I believe the above definition is useless, because it gives you no understanding of what AUC of 0.9 means. So let’s try another definition, which is mathematically equivalent but I find much more relatable:
In binary classification, AUC of 0.9 means that given a negative sample and a positive sample, 90% of the times your classifier would predict a higher score for the positive sample than it would for the negative sample.
Intuition: Measure of how good you are ordering positive classes above negative classes Making sense of the number: AUC is the likelihood that your classifier will give a higher prediction to a random positive sample above a random negative sample. 0.5 is as bad as it gets! Definition: here
Is this a good measure for a recommendation engine?
Yeah, but let’s think what this is missing. We said at the outset that we only show the top article to the user. So really, this doesn’t capture the way our model is going to get used in this context. On the other hand, unlike top-1 accuracy, this metric is sensitive to minor improvements in the model, and isn’t plagued by the same pathology as accuracy metrics.
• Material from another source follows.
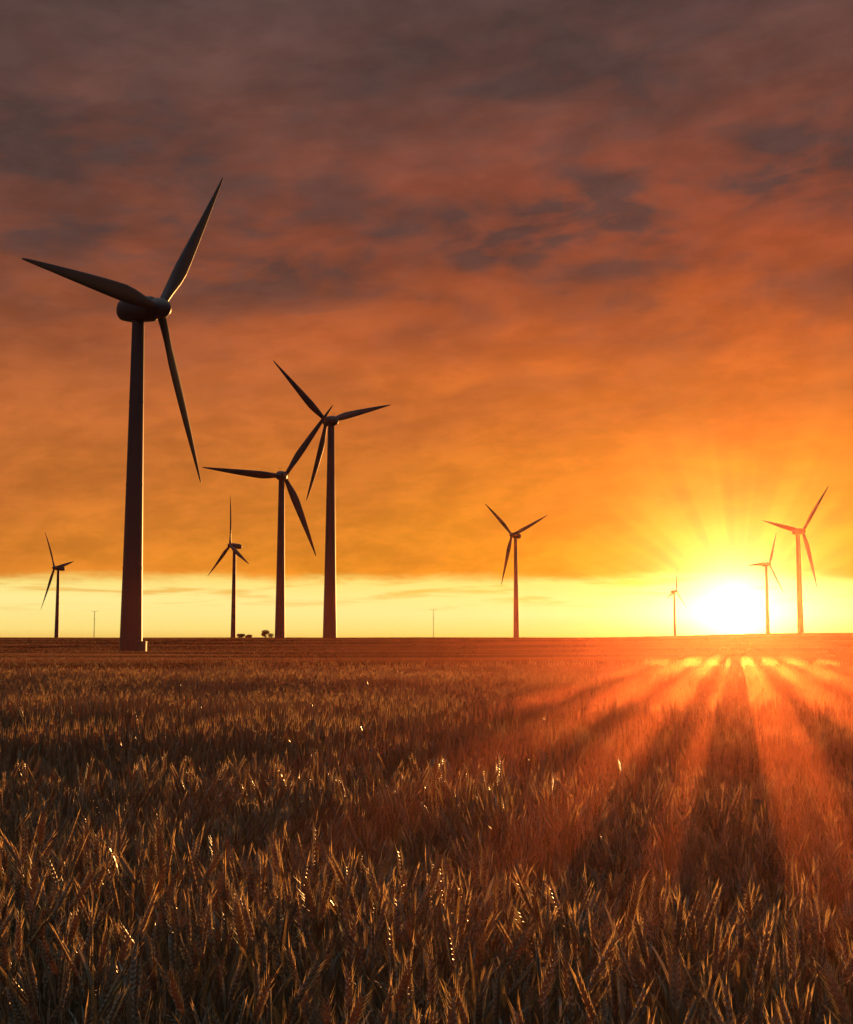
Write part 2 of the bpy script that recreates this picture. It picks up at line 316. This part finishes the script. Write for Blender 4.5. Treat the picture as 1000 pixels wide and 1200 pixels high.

And many more For the specific case of recommendation problems, there’s a vast list of metrics that are specifically designed for that case: NDCG, GMAP, MRR and the list goes on. But the purpose of this article isn’t to go deep into the specifics of recommendation engine metrics, but rather to discuss the most common metrics that are useful across the board — and hopefully give a bit of intuition in how to approach the problem of what we measure.
And lastly, a personal observation about measuring progress and outcomes:
As scientists we hate to move the goalposts. It’s much cleaner to have a single test set, with a single metric, and progressively get better at it. That rarely happens.
Reality is more interesting than that. Expect to change your test set, redefine your validation metric, exclude outliers and add new observations to your test set. Expect to move your goal posts until they actually reflect what you want to accomplish.